I have actually done fine on the phones this week. The stuttering I did was relaxed and easy, and I found myself sliding into the “R” word that I sometimes have trouble with, as that is how I have to answer the phone every time – “R . . . . Ed Center, how may I help you?” Once I slid out the “r”, I had only a few minor repetitions.
I got to see most of the staff everyday and a lot more students than I usually see, as quite a few come late and need late passes issued. And I got to put up with a lot of goodhearted teasing from a lot of staff who thought it was great that I was working the front reception desk. I think they feel I am more approachable that the other woman was. I talk to everybody, I mean everybody.
Aside from the phones, I had one other scenario worth mentioning. As visitors come in and out, they sign in with me, take a visitors badge, and sign out and return the badge to me upon leaving. I found myself making small talk with just about everyone. One person was leaving, and said good-bye. I yelled, “Take Care”, but it came out “T-t-t-t-t-t-take”. The other person looked puzzled, but waited my stutter out before turning to leave. It was OK.
Yes, this week, I came way out of my comfort zone and it felt OK. Kind of makes me think that I might even be able to use the Public Address system if I need to at some point to make an announcement, instead of asking someone else to do it.Maybe before the end of the school year.
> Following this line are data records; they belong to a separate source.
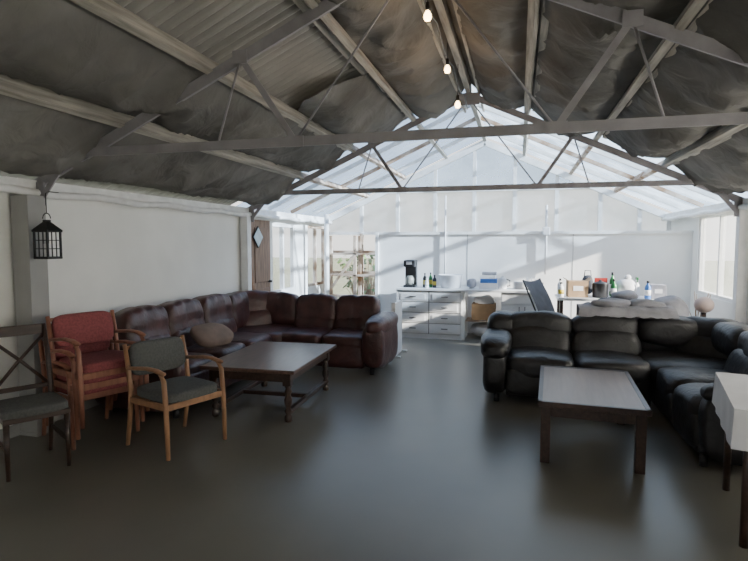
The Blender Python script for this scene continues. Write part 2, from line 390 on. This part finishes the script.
# string lights
b = B(); pts = []
for i in range(60):
    y = .6+i*.12; pts.append((XC-.02, y, ZR-.16-.08*abs(math.sin(y*2.6))))
b.tube(pts, .006, 'black_plastic', seg=6)
BL = [(XC, 4.18, 3.36), (XC, 5.35, 3.32), (XC+.03, 6.0, 3.14), (XC, 2.9, 3.4), (XC, 1.6, 3.4)]
for (x,y,z) in BL:
    b.cyl((x,y,z+.04), (x,y,z+.1), .016, 'black_plastic'); b.cyl((x,y,z+.1), (x,y,ZR-.15), .004, 'black_plastic', seg=6)
    b.lathe([(.002,-.036),(.022,-.03),(.031,-.01),(.028,.012),(.014,.04)], 'bulb', (x,y,z))
b.done('string_lights')
for (x,y,z) in BL[:3]:
    l = bpy.data.lights.new('bulb_light', 'POINT'); l.energy = 2.5; l.color = (1,.65,.35); l.shadow_soft_size = .04
    o = bpy.data.objects.new('bulb_light', l); o.location = (x, y, z-.09); bpy.context.scene.collection.objects.link(o)

# ---------------------------------------------------------------- sofas
def sofa_run(b, x0, y0, x1, y1, nrm, mods, k, H=.9, D=.95, style='b', seat_h=.42):
    a = Vector((x0,y0,0)); c = Vector((x1,y1,0)); d = c-a; L = d.length; t = d.normalized(); n = Vector((nrm[0],nrm[1],0))
    ang = math.atan2(t.y, t.x)
    if t.cross(-n).z < 0: ang += math.pi
    def P(u, v, z): p = a + t*u + n*v; return (p.x, p.y, z)
    b.box(P(L/2, D/2+.03, .17), (L-.02, D-.14, .22), k, rot=(0,0,ang), bev=.03)
    b.box(P(L/2, .1, H/2), (L-.02, .14, H-.16), k, rot=(0,0,ang), bev=.05, seg=3)
    w = L/mods
    for i in range(mods):
        u = w*(i+.5)
        if style == 'b':
            b.puff(P(u, .21, H-.25), (w*1.03, .30, .50), k, kx=4.6, rot=(R(-8),0,ang), groove=.18, gx=(-.5,0,.5), crown=.04, seed=i, hg=.10)
            b.puff(P(u, .29, H-.44), (w*1.01, .24, .30), k, kx=3.8, rot=(R(-12),0,ang), groove=.16, gx=(-.5,0,.5), seed=i+9)
            b.puff(P(u, D/2+.13, seat_h-.06), (w*1.0, D-.28, .24), k, kx=5, rot=(0,0,ang), seed=i+3, crown=.05)
            b.puff(P(u, D-.10, seat_h-.20), (w*.99, .22, .32), k, kx=5, rot=(0,0,ang), seed=i+5)
        else:
            b.puff(P(u, .19, H-.15), (w*1.02, .34, .30), k, kx=3.3, rot=(R(-8),0,ang), seed=i, crown=.04, wr=.024)
            b.puff(P(u, .30, H-.33), (w*1.0, .26, .34), k, kx=3.6, rot=(R(-14),0,ang), seed=i+9, wr=.024)
            b.puff(P(u, D/2+.15, seat_h-.05), (w*1.0, D-.26, .24), k, kx=4.6, rot=(0,0,ang), seed=i+3, wr=.018, crown=.1)
            b.puff(P(u, D-.09, seat_h-.19), (w*.98, .2, .30), k, kx=4.5, rot=(0,0,ang), seed=i+5)
def feet(b, pts):
    for (x,y) in pts: b.cyl((x,y,0), (x,y,.08), .03, 'black_plastic')
b = B()
sofa_run(b, -4.0, 6.45, -4.0, 4.42, (1,0), 3, 'burg', H=.98)
sofa_run(b, -3.05, 7.38, -1.85, 7.38, (0,-1), 2, 'burg', H=.92, D=.98)
b.box((-3.53, 6.92, .17), (.9,.9,.22), 'burg', bev=.03)
b.box((-3.93, 6.92, .47), (.14,.95,.66), 'burg', bev=.05, seg=3); b.box((-3.5, 7.30, .47), (.95,.14,.66), 'burg', bev=.05, seg=3)
b.puff((-3.42, 6.82, .36), (.98,.98,.26), 'burg', kx=5)
b.puff((-3.80, 6.76, .70), (.66,.30,.50), 'burg', kx=4, rot=(R(-6),0,R(90)), groove=.16, gx=(-.5,0,.5), crown=.05, hg=.1)
b.puff((-3.36, 7.18, .68), (.66,.30,.50), 'burg', kx=4, rot=(R(-6),0,0), groove=.16, gx=(-.5,0,.5), crown=.05, hg=.1)
b.puff((-3.68, 7.06, .70), (.62,.34,.50), 'burg', kx=3.6, rot=(R(-6),0,R(45)), groove=.14, gx=(-.33,.33), crown=.06, hg=.1)
b.puff((-3.62, 7.0, .52), (.55,.3,.34), 'burg', kx=3, rot=(R(-6),0,R(45)))
b.puff((-1.72, 6.86, .34), (.26, 1.0, .56), 'burg', kx=5); b.puff((-1.72, 6.83, .60), (.30, 1.02, .22), 'burg', kx=3.2, crown=.1)
b.puff((-1.73, 6.42, .36), (.27, .16, .52), 'burg', kx=4)
b.puff((-3.50, 4.34, .34), (1.0, .20, .56), 'burg', kx=5); b.puff((-3.48, 4.34, .60), (1.02, .24, .22), 'burg', kx=3.2)
feet(b, [(-1.75,6.45),(-1.75,7.2),(-3.1,4.35),(-3.85,4.35),(-3.15,6.4),(-2.4,6.5),(-3.85,7.2)])
b.done('burgundy_leather_corner_sofa')
b = B(); b.puff((0,0,0), (.50,.13,.34), 'cush', kx=3.6); o = b.done('throw_cushion', (-3.38, 5.45, .60)); o.rotation_euler = (R(-58),R(0),R(72))
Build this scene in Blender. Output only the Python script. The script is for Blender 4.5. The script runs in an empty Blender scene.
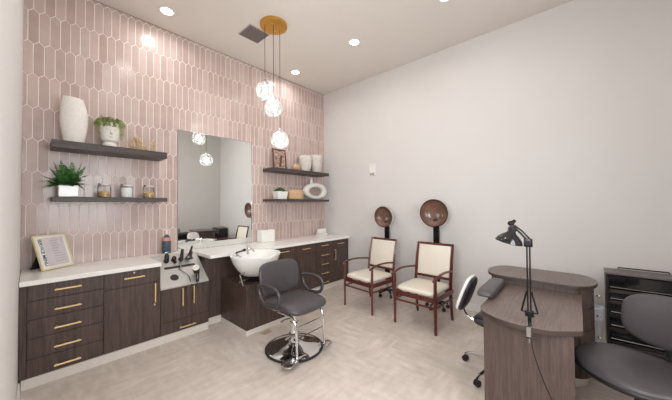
import bpy, bmesh, math, random
from mathutils import Vector, Matrix, noise

random.seed(7)
sc = bpy.context.scene
PI = math.pi

# ------------------------------------------------------------------ camera
W, H, NEAR = 4.15, 3.776, -4.70        # room: x 0..W, y 0 (tiled wall) .. NEAR, z 0..H
f, yaw, pit, rol = 274.85, 0.7316, 0.0171, -0.0071
Fw = Vector((math.cos(yaw)*math.cos(pit), math.sin(yaw)*math.cos(pit), math.sin(pit)))
R0 = Vector((math.sin(yaw), -math.cos(yaw), 0)); U0 = R0.cross(Fw)
R2 = R0*math.cos(rol) + U0*math.sin(rol); U2 = U0*math.cos(rol) - R0*math.sin(rol)
cam_d = bpy.data.cameras.new('camera'); cam = bpy.data.objects.new('camera', cam_d)
sc.collection.objects.link(cam)
cam.matrix_world = Matrix(((R2.x, U2.x, -Fw.x, 0.0545), (R2.y, U2.y, -Fw.y, -4.0057), (R2.z, U2.z, -Fw.z, 1.4797), (0, 0, 0, 1)))
cam_d.sensor_width = 36; cam_d.lens = f/672*36; cam_d.clip_start = 0.01
sc.camera = cam

# ------------------------------------------------------------------ world, light, exposure
wd = bpy.data.worlds.new('world'); sc.world = wd; wd.use_nodes = True
wd.node_tree.nodes['Background'].inputs[0].default_value = (0.9, 0.95, 1, 1)
wd.node_tree.nodes['Background'].inputs[1].default_value = 0.0
sc.view_settings.view_transform = 'Standard'; sc.view_settings.look = 'None'
sc.view_settings.gamma = 1; sc.view_settings.exposure = 0.06
CAN_XY = [(1.11, -0.41), (3.09, -0.36), (3.09, -1.65), (3.10, -2.92), (1.11, -1.65), (1.11, -2.92)]
CAN_W = 4.6
for i, (x, y) in enumerate(CAN_XY):
    ld = bpy.data.lights.new('can_light', 'AREA'); ld.shape = 'DISK'; ld.size = 0.12
    ld.energy = CAN_W; ld.color = (1.0, 0.975, 0.955); ld.spread = PI*0.94
    lo = bpy.data.objects.new('can_light', ld); sc.collection.objects.link(lo); lo.location = (x, y, H-0.012)

# added fill light, shining through an added window behind the camera
ld = bpy.data.lights.new('added_near_fill', 'AREA'); ld.shape = 'RECTANGLE'; ld.size = 1.45; ld.size_y = 1.75
ld.energy = 74; ld.color = (0.92, 0.965, 1.0)
lo = bpy.data.objects.new('added_near_fill', ld); sc.collection.objects.link(lo)
lo.location = (1.0, NEAR-0.17, 1.75); lo.rotation_euler = (PI/2, 0, 0)

ld = bpy.data.lights.new('added_side_fill', 'AREA'); ld.shape = 'RECTANGLE'; ld.size = 1.25; ld.size_y = 1.0  # added fill from the left, evens out the light across the room
ld.energy = 80; ld.color = (0.95, 0.975, 1.0)
lo = bpy.data.objects.new('added_side_fill', ld); sc.collection.objects.link(lo)
lo.location = (-0.17, -3.50, 1.85); lo.rotation_euler = (0, -PI/2, 0)

# ------------------------------------------------------------------ material helpers
def lin(c):
    return tuple(((v/255)/12.92 if v/255 <= .04045 else ((v/255+.055)/1.055)**2.4) for v in c) + (1,)
class NT:
    def __init__(s, name):
        s.m = bpy.data.materials.new(name); s.m.use_nodes = True; s.t = s.m.node_tree
        s.b = s.t.nodes['Principled BSDF']
    def n(s, typ, **kw):
        nd = s.t.nodes.new(typ)
        for k, v in kw.items(): setattr(nd, k, v)
        return nd
    def l(s, a, b): s.t.links.new(a, b)
    def inp(s, nd, **kw):
        for k, v in kw.items(): nd.inputs[k.replace('_', ' ')].default_value = v
        return nd
def noise_col(t, scale, c1, c2, stretch=(1, 1, 1), detail=4, lo=.35, hi=.65, coord='Object'):
    tc = t.n('ShaderNodeTexCoord'); mp = t.n('ShaderNodeMapping'); mp.inputs['Scale'].default_value = stretch
    t.l(tc.outputs[coord], mp.inputs[0])
    nz = t.n('ShaderNodeTexNoise'); nz.inputs['Scale'].default_value = scale; nz.inputs['Detail'].default_value = detail
    t.l(mp.outputs[0], nz.inputs['Vector'])
    cr = t.n('ShaderNodeValToRGB'); cr.color_ramp.elements[0].position = lo; cr.color_ramp.elements[1].position = hi
    cr.color_ramp.elements[0].color = c1; cr.color_ramp.elements[1].color = c2
    t.l(nz.outputs['Fac'], cr.inputs[0])
    return nz, cr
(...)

I know! I’ll set that as a goal.
Do you take opportunities to push yourself outside of your own comfort zones? How does it feel? Do you feel good when you are able to do one of the things you always used to dread?
January 10, 2010 at 5:39 PM
Hey!
I haven’t really done wnything to push myself out of my comfort zones. I think about it all thye time, and how freeing that must feel, but I seem to never get that far.